More Threads Please?

Steven D. Morrey smorrey at ldschurch.org
Wed Aug 19 17:23:54 CEST 2009


Hello Everyone,

I've been profiling Nagios and found that at least on my installation with 30,000+ checks  that 60% of the time is spent in reaping events and 3% is spent in saving status and another 1%  is spent in writing out retention files.
This means that less than 30% is actually spent executing checks, to compound the problem the latency is really, really high and it looks like it's due to high priority events blocking execution.
It seems to me that all of these "high priority" events are high priority because they need to run right now, but I don't see why they need to block execution of everything else just to perform housekeeping tasks.

Assuming I were to put a mutex on the relevant objects, can anyone foresee a problem with running these high priority events in their own thread or even threads?

I have 2 designs in mind.
One would be a simple refactor that calls handle_timed_event with pthread create, on the high priority events.
This would create a new thread for each high priority event, but would be literally be a change to only a couple lines of code.
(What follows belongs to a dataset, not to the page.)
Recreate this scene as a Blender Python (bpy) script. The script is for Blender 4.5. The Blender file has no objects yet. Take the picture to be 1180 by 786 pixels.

Another design would call for a breaking the main event loop into a high priority thread and a low priority thread.  
In this case we would only have 2 threads, we loose a bit of the flexibility (and danger) and of having per event threads for high priority events, we also loose most of  the overhead of thread creation.

I'm not sure high priority events are frequent enough that thread creation overhead is significant.

Anyways, as always your thoughts are very much appreciated.